Sunday, April 6, 2014

Article report: Clay Shirky, "Publish, then filter"

“Publish, then filter” chapter of Clay Shirky’s book “Here Comes Everybody: The Power of Organizing Without Organizations”, published by Penguin Books in 2008, talks about mass amateurization of informational channels and a changing capacity of new communications tools. Author describes the current process of media liberation from economic constraints. The cost consideration earlier forced publishers or other content producers to select and filter between good and mediocre works before publication. Now this system, due to social media proliferation, has to mostly work through “publish-then-filter” algorithm.(98) Expensive and intricate techniques of direct mails and bulk advertisement, that looked personalised, now look old fashioned at the very least since any blog can turn from a diary for friends into a media outlet, broadcasting for millions and everyone, by the similar and very distinctive Sharky’s analogy of previous years’ technology, phone, that could turn into a radio station at the turn of a knob. (89)     
The main thesis of this chapter, and this seems can be expanded on the whole book as well, is the notion that user-generated content, that now is being produced with such re-creative tools as Flickr, Wikipedia, weblogs, allows the owners of computers to distribute their creations to others (83). These conversations that now go in a much smaller groups, use the same medium that professional broadcast and mass media outlets and have big potentials. Potentials because of the possible interaction of the public about user-generated content or questions or asking for advice that may provoke walkie-talkie within certain community (100). Author suggests that  
by providing an opportunity for the visible display of expertise or talent, the public asking of questions creates a motivation to answer in public as well, and that answer, once perfected, persists even if both the original asker and the answerer lose interest (101).
Recruiting everybody to join such communities Shirky affirms that
community of practice are inherently cooperative, and are beautifully supported by social tools, because that is exactly the kind of community whose members can recruit one another or allow themselves to be found by interested searchers. They can thrive and even grow to enormous size without advertising their existence in public (101).

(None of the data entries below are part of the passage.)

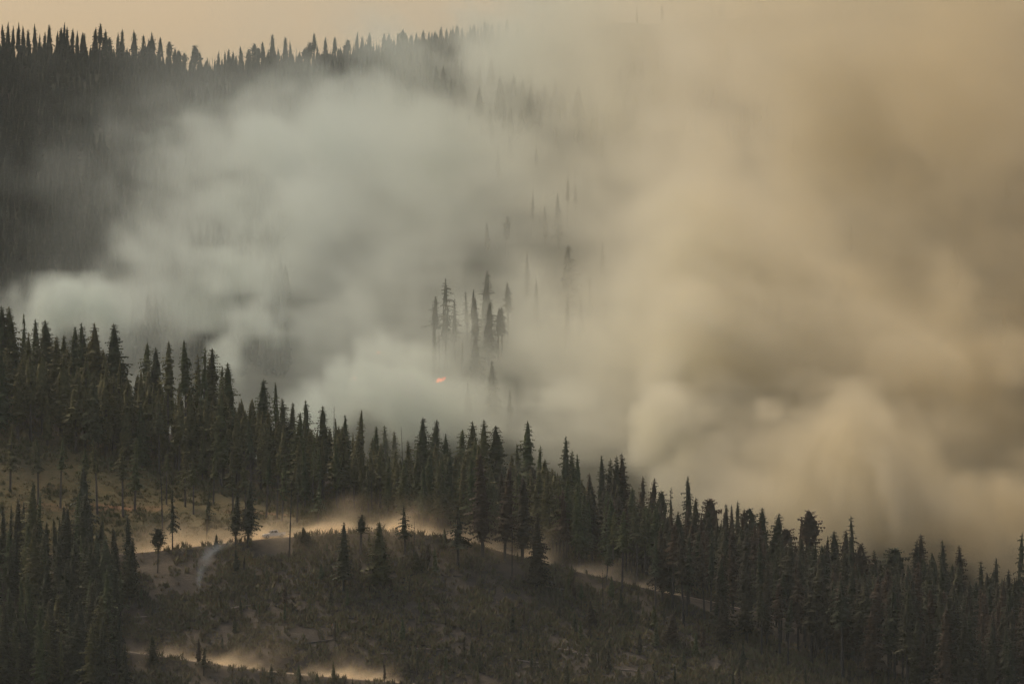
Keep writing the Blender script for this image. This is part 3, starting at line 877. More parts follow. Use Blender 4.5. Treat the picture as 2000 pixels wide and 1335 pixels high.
tufts("forest_undergrowth", bx_, bd_, .5, 2.0, 9, .9, .25, M['brushmix'], "dark undergrowth at the feet of the ridge stand", "undergrowth")

sx_, sd_ = scatter(1500, 1376, 1460, lambda x, d, u, v_: (u > 255) & (u < 1700) & (v_ > lim_(u) + 4) & (v_ < 1400) & (fbm(x, d, d * 0, 16., 2, 61.) > .47))
sap_n = 0
for x, d in zip(sx_, sd_):
    if sap_n >= 150 or not far_enough(x, d, 1.6): continue
    sap_n += 1; TAKEN.append((x, d))
    mt = random.choices(['green', 'scorch', 'dark'], [1.3, 1.2, 1])[0]
    kd = random.choice(['fir', 'spruce', 'spire', 'column'])
    H = random.uniform(2.4, 6.4)
    o = obj("sapling_tree", random.choice(lowvar(kd, mt)), loc=(x, d, tz(x, d))); s = H / REF
    o.scale = (s * 1.5, s * 1.5, s); o.rotation_euler = (0, 0, random.uniform(0, 6))
    u_, w_ = proj(x, d, tz(x, d))
    spot = ['left', 'left middle', 'centre', 'right middle', 'right'][int(np.clip((u_ - 250) / 290, 0, 4))]
    row = ['upper', 'middle', 'lower', 'bottom'][int(np.clip((w_ - 1080) / 65, 0, 3))]
    tag(o, f"{'tall' if H > 4.8 else ('short' if H < 3.6 else 'mid-sized')} {dict(green='green', scorch='rusty scorched', dark='dark')[mt]} sapling in the brush, {row} {spot} of the clearing",
        "sapling", {'green': "green saplings in the clearing", 'scorch': "scorched saplings in the clearing", 'dark': "dark saplings in the clearing"}[mt])

LOGM = []
for s in range(3):
    r_ = random.Random(70 + s)
    pts = [(r_.uniform(-.05, .05), r_.uniform(-.05, .05), z_) for z_ in np.linspace(-.5, .5, 6)]
    v_, f_ = tube([(p[0] * .25, p[1] * .25, p[2]) for p in pts], [.022, .021, .019, .017, .014, .010], 7)
    f_.append(tuple(range(6, -1, -1)))
    LOGM.append((v_, f_))
def log(px, py, L, ang, mt, label, group):
    x, d, z = hit(px, py, 1330, 1560, terrain, .5)
    a = math.radians(ang); ex, ed = math.cos(a) * L / 2, math.sin(a) * L / 2
    za, zb = tz(x - ex, d - ed), tz(x + ex, d + ed)
    r0 = .022 * L * (8 / L) ** .5
    v0 = Vector((x - ex, d - ed, za + .2)); v1 = Vector((x + ex, d + ed, zb + .2)); ax = v1 - v0
    v_, f_ = random.choice(LOGM)
    key = (id(v_), mt)
    if key not in LOGC:
        LOGC[key] = mesh_np("fallen_log", v_, f_, M[mt], True)
    o = obj("fallen_log", LOGC[key]); o.location = (v0 + v1) / 2
    o.rotation_euler = ax.to_track_quat('Z', 'Y').to_euler(); k_ = 8 * (L / 8) ** .5
    o.scale = (k_, k_, ax.length)
    tag(o, label, "log", group)
LOGC = {}
for i, (px, py, L, ang) in enumerate([(1040, 1296, 7, -8), (1052, 1304, 5, 15), (1110, 1270, 6, -14), (1132, 1277, 7, -18), (1148, 1282, 5, -10), (1122, 1275, 4, 25), (1250, 1262, 7, -12), (1290, 1255, 6, -20)]):
    log(px, py, L, ang, 'wood', "bleached log in the pale slash piles at the lower middle of the clearing" if i < 6 else "bleached log below the foot of the right stand", "bleached logs in the clearing")
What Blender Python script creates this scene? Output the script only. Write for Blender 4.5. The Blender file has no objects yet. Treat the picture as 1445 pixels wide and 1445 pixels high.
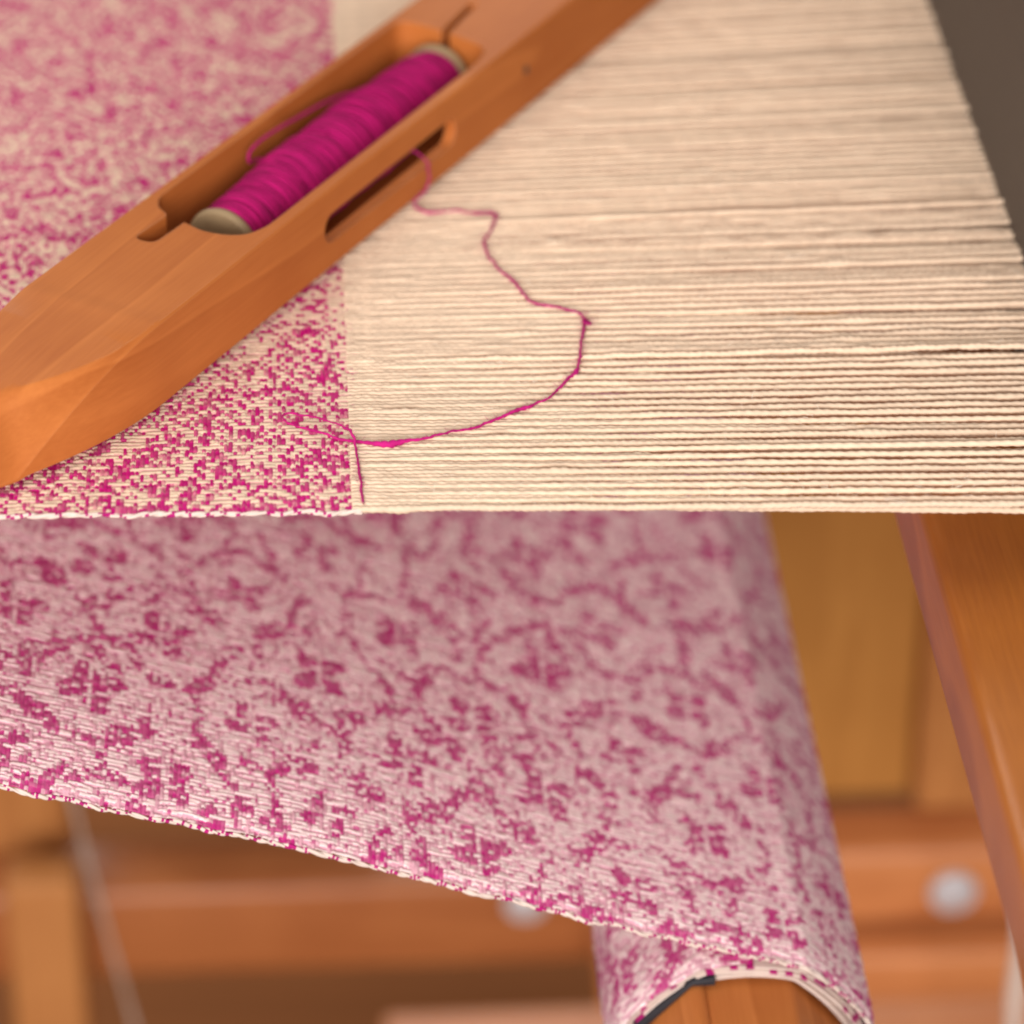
import bpy, bmesh, math, random
import numpy as np
from mathutils import Vector, Matrix

random.seed(7)
rng = np.random.default_rng(11)
scene = bpy.context.scene
C = scene.collection

# ---------------------------------------------------------------- camera, light, exposure
cam_data = bpy.data.cameras.new("camera")
cam = bpy.data.objects.new("camera", cam_data); C.objects.link(cam)
PITCH, YAW, DIST = math.radians(32), math.radians(3.27), 0.94
fwd = Vector((math.sin(YAW)*math.cos(PITCH), math.cos(YAW)*math.cos(PITCH), -math.sin(PITCH)))
cam.location = -DIST*fwd
cam.rotation_euler = fwd.to_track_quat('-Z', 'Y').to_euler()
cam_data.sensor_width = 36
cam_data.lens = 5220/1445*36
cam_data.clip_start = 0.02
cam_data.clip_end = 100
cam_data.dof.use_dof = True
cam_data.dof.focus_distance = 0.970
cam_data.dof.aperture_fstop = 6.7
scene.camera = cam

world = bpy.data.worlds.new("World"); scene.world = world
world.use_nodes = True
bg = world.node_tree.nodes["Background"]
bg.inputs[0].default_value = (1.0, 0.95, 0.91, 1)
bg.inputs[1].default_value = 0.50

def area(name, loc, target, size, power, col):
    d = bpy.data.lights.new(name, 'AREA'); d.shape = 'RECTANGLE'
    d.size, d.size_y = size; d.energy = power; d.color = col
    o = bpy.data.objects.new(name, d); C.objects.link(o)
    o.location = loc
    o.rotation_euler = (Vector(target)-Vector(loc)).to_track_quat('-Z', 'Y').to_euler()
    return o
area("window_light", (-1.1, -0.6, 2.2), (0, .1, 0), (1.6, 1.5), 18, (1.0, 0.95, 0.90))
area("room_light", (-.35, -2.3, 0.72), (0, .25, -.2), (1.9, .8), 82, (1.0, 0.95, 0.925))
area("far_window", (-.45, 2.4, 0.95), (.1, .45, -.35), (2.0, 1.1), 32, (1.0, 0.94, 0.89))
scene.cycles.diffuse_bounces = 7

scene.view_settings.view_transform = 'Standard'
scene.view_settings.look = 'None'
scene.view_settings.exposure = 0.0
scene.view_settings.gamma = 1.0
scene.cycles.filter_width = 1.9

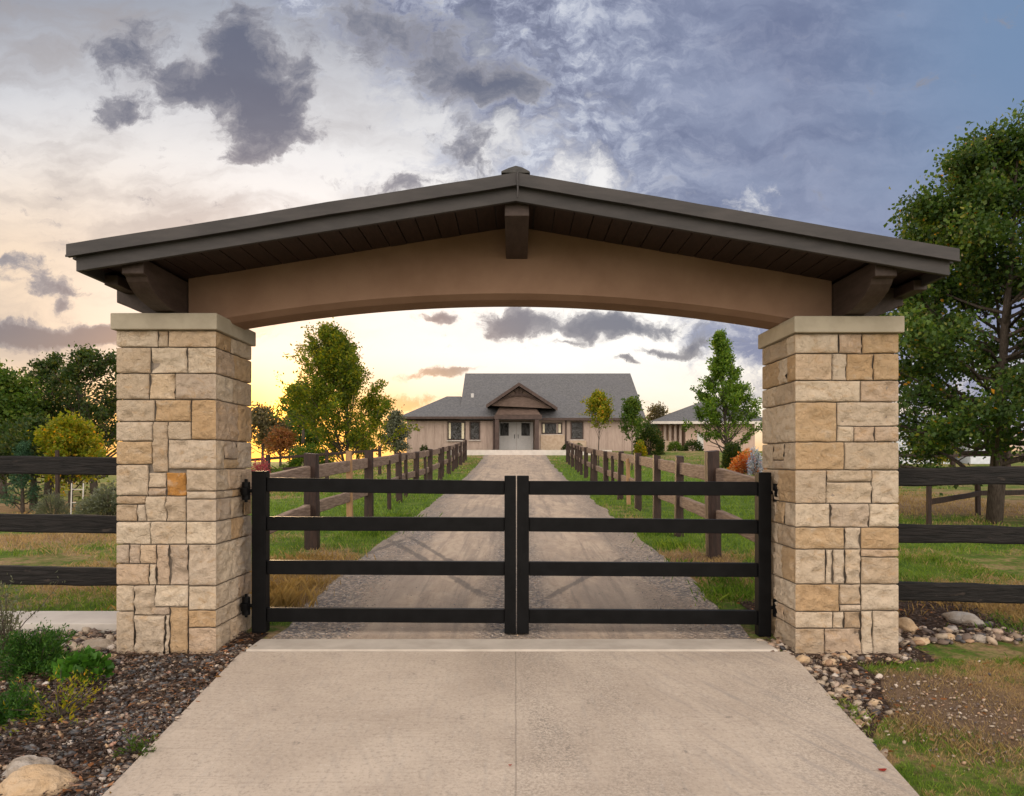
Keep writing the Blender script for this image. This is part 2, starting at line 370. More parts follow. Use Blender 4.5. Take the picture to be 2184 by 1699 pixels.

Clay Shirky is an author and educator on the social and economic effects of the web. He has a joint appointment at New York University. His columns and writings have appeared in Business 2.0, the New York Times, the Wall Street Journal, the Harvard Business Review and Wired. He is a member of the Wikimedia Foundation's Advisory Board that advises the Board of Trustees and gives help in the areas of law, organizational development, technology, policy, and outreach. He has given many talks about his book and it’s available around the web including the website of the Berkman Center for Internet and Society at Harvard University. In the video below Shirky spoke about his book at the World Bank in May 2008.




Clay Shirky. (n.d.). In Wikipedia. Retrieved April 6, 2014, from http://en.wikipedia.org/wiki/Clay_Shirky
Shirky, C. (2008). Here comes everybody : the power of organizing without organizations. New York: Penguin Books.